Housing benefit freeze threatens landlords

?Landlords are warning they will be forced to sell up because of a freeze in housing benefits which will worsen a burgeoning rental crisis.


According to the Institute for Fiscal Studies, the combination of soaring rents and a freeze in housing welfare means tenants are finding it increasingly difficult to afford their housing costs.

Just 1 in 20 private rental properties can be paid for via “Local Housing Allowance” (LHA) rates - the lowest level on record.

The rates, which are used to calculate the maximum amount people renting from a private landlord can claim in housing benefits or Universal Credit, have not been updated since March 2020, when they were raised to cover the rent for the cheapest 30pc of properties in each local authority.

Since the freeze, rents for new tenancies have surged by more than a fifth on average, according to the analysis of data from property website Zoopla.

The proportion of properties now covered by LHA rates has plummeted from 23pc to 5pc.

Housing benefits are a crucial income source for landlords as they are used by nearly two-fifths (38pc) of renters – or two million households.

It puts affected landlords between a rock and a hard place: leaving them with the choice of raising rents to pay for rising mortgage bills, knowing their tenants may be unable to pay and forced to vacate, or keep the rent as is and fund increases to their mortgages via other means.

Sherrelle Collman, Managing Director of Caridon Landlord Solutions who provides vital advice to landlords with tenants on LHA and Universal Credit, says: “Landlords are already looking to sell up due to rising mortgage costs and the impending Renters Reform Bill. The freeze to benefits will make this even worse, reducing much needed housing stock and pushing up rents even further.

Many landlords rent is no longer covering mortgage costs but they know their tenants also can’t afford the kind of increase that is needed for landlords to cover costs.
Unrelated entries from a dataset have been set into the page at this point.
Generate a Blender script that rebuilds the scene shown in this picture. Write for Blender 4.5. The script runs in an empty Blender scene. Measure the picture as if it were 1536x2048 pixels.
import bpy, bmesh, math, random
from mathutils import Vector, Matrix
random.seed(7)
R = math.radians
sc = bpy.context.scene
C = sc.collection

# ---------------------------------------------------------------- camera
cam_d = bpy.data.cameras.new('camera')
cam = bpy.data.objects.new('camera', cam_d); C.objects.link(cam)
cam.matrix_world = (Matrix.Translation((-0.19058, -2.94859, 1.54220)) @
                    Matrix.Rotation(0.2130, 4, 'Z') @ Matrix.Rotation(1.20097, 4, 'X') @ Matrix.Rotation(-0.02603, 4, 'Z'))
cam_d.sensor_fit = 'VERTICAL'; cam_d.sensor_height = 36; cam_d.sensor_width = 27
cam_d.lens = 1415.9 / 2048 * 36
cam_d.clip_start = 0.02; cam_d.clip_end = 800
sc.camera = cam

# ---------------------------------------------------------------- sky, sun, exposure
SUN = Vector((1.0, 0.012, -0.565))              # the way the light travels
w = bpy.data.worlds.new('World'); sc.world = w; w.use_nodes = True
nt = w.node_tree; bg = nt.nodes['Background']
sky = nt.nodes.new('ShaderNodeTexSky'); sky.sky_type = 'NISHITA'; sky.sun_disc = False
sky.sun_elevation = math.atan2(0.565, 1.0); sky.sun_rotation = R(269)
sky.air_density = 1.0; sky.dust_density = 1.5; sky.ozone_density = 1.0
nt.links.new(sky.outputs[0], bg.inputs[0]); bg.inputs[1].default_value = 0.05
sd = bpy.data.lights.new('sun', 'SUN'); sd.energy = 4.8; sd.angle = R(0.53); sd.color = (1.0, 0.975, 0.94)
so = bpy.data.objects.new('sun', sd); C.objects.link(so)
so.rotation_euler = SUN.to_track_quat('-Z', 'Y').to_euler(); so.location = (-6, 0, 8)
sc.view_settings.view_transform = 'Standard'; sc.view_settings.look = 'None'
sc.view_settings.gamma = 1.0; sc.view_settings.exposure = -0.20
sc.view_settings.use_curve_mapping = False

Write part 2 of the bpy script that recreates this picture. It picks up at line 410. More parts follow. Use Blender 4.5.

Landlords are being put in an impossible position where they know their tenants have a fixed income from benefits and so there is little chance they can swallow any kind of increase.

Private renters are seeing the number of homes they can afford shrink dramatically. The Government’s freeze on local housing allowance is unsustainable. Even if renters can find somewhere affordable to live, it’s likely to be a home that’s unsafe or in disrepair. These homes are also harder to heat, leaving renters facing energy bills they just can’t afford.”